New York: W.W. Norton, 2013
608 pages, ISBN: 978-0393068498 , Hardback
Reviewed by Michael J. Seth

Almost every author writing on the Korean War states that it is often, and aptly for Americans, called the “forgotten war.” Sheila Miyoshi Jager in her book Brothers at War: The Unending Conflict in Korea provides one of the most persuasive cases for its importance, not only because it had a large impact on shaping the geopolitics of Asia and the Pacific but also because it is a conflict that has never ended. She does this in a long but engaging book that is accessible to undergraduate students or to anyone with a limited background on the topic. The author does not provide much in the way of new information or interpretations, but unlike other accounts of the Korean War, she includes developments up to the present.

The book is divided into four sections. The largest covers the Korean War as it is conventionally presented: the division of the peninsula, the creating of two rival regimes both claiming to be the legitimate representative of the entire nation, the events leading up to the conflict, and the war itself. There is probably no more readable account of the Korean War available. Where Jager departs from other histories of the Korean War are the next three shorter sections that bring the postarmistice conflict up to the present. Together, they account for two-fifths of the main text. The first of these post-1953 sections covers what she considers to be the “Cold War era” in which rivalry and tensions between the two Koreas took place within the larger context of the Cold War, a period that ended in the late 1960s. With US-Soviet détente, the improvements in US-PRC relations, and the American withdrawal from Việt Nam, Washington’s focus on Korea shifted to stability rather than containment. At this point, the conflict became more of what the author calls a “local war,” a period of intense competition between Seoul and P’yŏngyang marked by violent incidents that had relatively little global impact. A final part of the book deals with the period since the early 1990s, when South Korea became a democratic society and North Korea had lost the contest for legitimacy. The conflict then entered a phase in which the main concerns of Seoul, Washington, and the international community were over P’yŏngyang’s nuclear weapons and the repercussions of what was assumed to be the inevitable collapse of the North Korean regime. Jager has made good use of the information available from the North Korean International Documentation Project at the Wilson Center in Washington and from the Truth and Reconciliation Commission in South Korea to incorporate the most recent insights into the Korean War, as well as to provide numerous anecdotes. Drawing upon these sources and the secondary literature, she provides clear and balanced explanations for the causes of the Korean War and the complex relations between the powers involved. She also, in an evenhanded way, discusses the brutality shown by all participants in the war. Throughout the book, Jager weaves into her narrative the experiences of participants in the conflict, making the Korean War real and understandable. Even those familiar with the topic will find these many personal accounts fascinating and informative.

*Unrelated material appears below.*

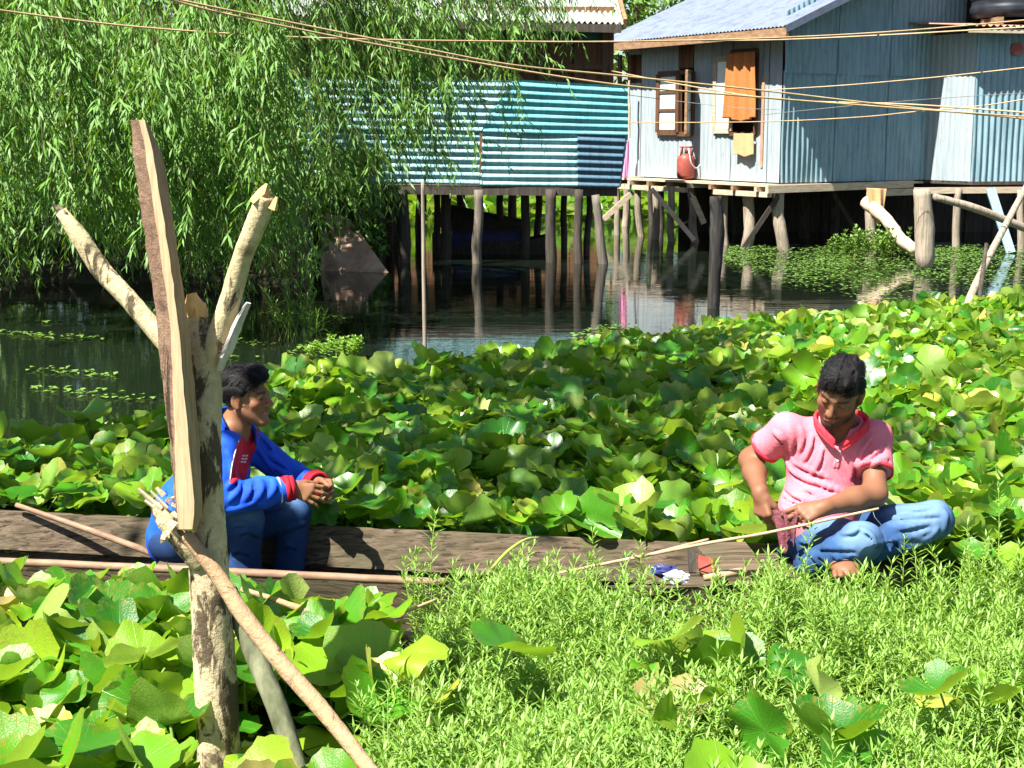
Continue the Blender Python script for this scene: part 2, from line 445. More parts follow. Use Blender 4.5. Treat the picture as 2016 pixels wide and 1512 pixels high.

Jager provides a clearly presented analysis of why P’yŏngyang lost what she calls the “legitimacy wars.” North Korea’s economy began slowing down as early as the 1960s, just as the South’s began its remarkable takeoff. Already in deep trouble, the loss of its chief economic patron, the Soviet Union, after 1990 plunged North Korea into sharp decline. She also credits Seoul’s democratization as important, in part because it occurred as South Koreans became fully aware of the prison camps, the political repression, and the grim material conditions in the North. But democracy also brought another change, a growing indifference among younger Koreans to their Northern compatriots and opposition to reunification, at least in the near future. Many Southerners no longer viewed the regime of Kim Il Sung as an alternative Korea, but rather as a strange and troubled backwater whose collapse could bring a flood of refugees that would be ill-equipped to live in a modern democratic society and who would endanger their newly won prosperity.

There are, of course, limits to a book that tries to do so much, and the last section of the book is perhaps too condensed. Anyone trying to understand North Korea today and the current relations between the two Koreas would be advised to also look at another new book, Andrei Lankov’s The Real North Korea: Life and Politics in the Failed Stalinist Utopia (Oxford University Press, 2013). Nonetheless, Jager has provided one of the best studies of the Korean War available.